The chassis and faceplate are a bit rough, so I'd really like to strip it and have the chassis plated. The model has a reputation for noisy tone pots. They way it has an 'active' tone control system, but I have yet to see exactly what that means in the circuit. Sone 'tone gurus' take the chassis and keep the splitter and 6 EL34 output section intact, but change the preamp and tone circuits to a HIWATT circuit and upgrade the turret board, resistors, and caps. Done well, I could end up with the equivalent of a hand-built HIWATT with more power.

firechief 2nd January 2013 09:52 PM

Just found this schematic - Prowess Amplifiers - Misc - Schematics - Sound City 120
Looks like a fun project.

cyclecamper 2nd January 2013 11:28 PM

I've uncovered a bit more history too, teaching myself what I could probably have read if I could afford the right books. No wonder the HiWatt look so much like the Sound City. The original HI-WATT amps were Sound City amps that were rewired.

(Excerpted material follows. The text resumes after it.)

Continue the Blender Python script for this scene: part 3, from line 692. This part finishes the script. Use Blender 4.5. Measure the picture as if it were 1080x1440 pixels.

There is so much in common mechanically...that's another reason such conversions are still popular today.

There are some lovely ideas in these amps IMHO. There's a very practical aluminum heat radiation reflector / insulator / convection diverter just behind the power tubes. Some also have a similar plate bolted onto the adjacent transformer to keep it cool. Those details, together with the way the brits build guitar amps with the chassis at the bottom, look good to me.

I'm very inclined to add a similar reflector behind the row of power tubes in the Fender Super Twin I converted from combo to head. And a similar aluminum reflector/insulator bolted onto the transformer too. It just may need some small changes to make sure it doesn't ever trap rising heat against the chassis with the way Fender builds their amps upside-down with the chassis at the top. If I had it to do again, I might even have buit the Fender head cabinet with and angled top and split the angle of the faceplate. That would probalby make a big difference in keeping the head cool. I might even consider some kind of flip-out legs at the back; fenders will all cool better with the back of the amp raised, and using the fender tilt-back legs (does anybody??) on a combo or with a head bolted down on those slide-out arms just makes the heat trap much worse!

Passinwind 2nd January 2013 11:50 PM

Quote:

Originally Posted by cyclecamper (Post 3308692)
using the fender tilt-back legs (does anybody??)

Absolutely, still see it quite often. Even more often I see them using tilt-back stands though. Too bad Fender didn't just use vertically oriented drivers to begin with...:cool:

cyclecamper 3rd January 2013 05:41 AM

Yes, the tilt-back legs point the speakers nicely, but they turn the head cabinet into a hot-air balloon.